* Collected data
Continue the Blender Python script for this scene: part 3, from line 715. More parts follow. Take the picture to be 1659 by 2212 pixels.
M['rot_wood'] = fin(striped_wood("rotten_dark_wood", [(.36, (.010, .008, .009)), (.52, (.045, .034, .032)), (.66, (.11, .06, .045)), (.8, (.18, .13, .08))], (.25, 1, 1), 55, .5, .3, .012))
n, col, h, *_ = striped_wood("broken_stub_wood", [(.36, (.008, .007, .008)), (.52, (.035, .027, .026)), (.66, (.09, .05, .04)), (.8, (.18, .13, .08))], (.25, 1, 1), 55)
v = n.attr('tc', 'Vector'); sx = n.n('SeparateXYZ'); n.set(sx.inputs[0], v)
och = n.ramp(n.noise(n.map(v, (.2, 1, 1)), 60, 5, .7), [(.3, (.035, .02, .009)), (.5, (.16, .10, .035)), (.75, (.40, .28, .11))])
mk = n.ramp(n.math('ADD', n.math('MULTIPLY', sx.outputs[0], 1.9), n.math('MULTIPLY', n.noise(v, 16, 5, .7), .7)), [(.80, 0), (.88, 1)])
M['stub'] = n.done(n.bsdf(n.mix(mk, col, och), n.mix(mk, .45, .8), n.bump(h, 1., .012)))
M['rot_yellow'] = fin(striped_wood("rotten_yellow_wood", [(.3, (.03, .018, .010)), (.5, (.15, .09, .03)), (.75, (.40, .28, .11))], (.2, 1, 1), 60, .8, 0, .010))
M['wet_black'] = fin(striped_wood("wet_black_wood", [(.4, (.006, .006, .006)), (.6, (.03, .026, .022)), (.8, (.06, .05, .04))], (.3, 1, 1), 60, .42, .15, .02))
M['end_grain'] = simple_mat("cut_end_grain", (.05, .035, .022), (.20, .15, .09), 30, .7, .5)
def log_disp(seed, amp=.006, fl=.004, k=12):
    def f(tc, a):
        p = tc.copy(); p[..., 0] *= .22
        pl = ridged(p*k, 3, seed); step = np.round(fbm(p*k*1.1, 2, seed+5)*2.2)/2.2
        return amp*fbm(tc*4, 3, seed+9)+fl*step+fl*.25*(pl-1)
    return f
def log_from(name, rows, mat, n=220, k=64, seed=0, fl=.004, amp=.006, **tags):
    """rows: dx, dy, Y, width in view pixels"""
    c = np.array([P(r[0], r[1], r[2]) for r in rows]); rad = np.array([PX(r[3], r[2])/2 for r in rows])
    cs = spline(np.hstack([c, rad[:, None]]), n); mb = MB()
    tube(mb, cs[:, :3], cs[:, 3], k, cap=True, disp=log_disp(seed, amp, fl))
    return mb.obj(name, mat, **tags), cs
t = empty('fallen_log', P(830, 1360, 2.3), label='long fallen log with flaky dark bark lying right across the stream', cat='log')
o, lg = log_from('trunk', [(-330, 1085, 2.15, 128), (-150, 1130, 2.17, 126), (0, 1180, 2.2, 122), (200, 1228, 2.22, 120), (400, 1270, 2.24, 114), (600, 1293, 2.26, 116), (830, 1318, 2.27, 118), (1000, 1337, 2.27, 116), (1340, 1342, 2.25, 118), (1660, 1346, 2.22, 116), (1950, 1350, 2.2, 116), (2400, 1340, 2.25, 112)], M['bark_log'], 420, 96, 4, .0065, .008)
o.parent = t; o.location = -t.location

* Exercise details
Show every line that contains the word "pixels".

* The completed task
Continue the Blender Python script for this scene: part 3, from line 715. More parts follow. Take the picture to be 1659 by 2212 pixels.
    """rows: dx, dy, Y, width in view pixels"""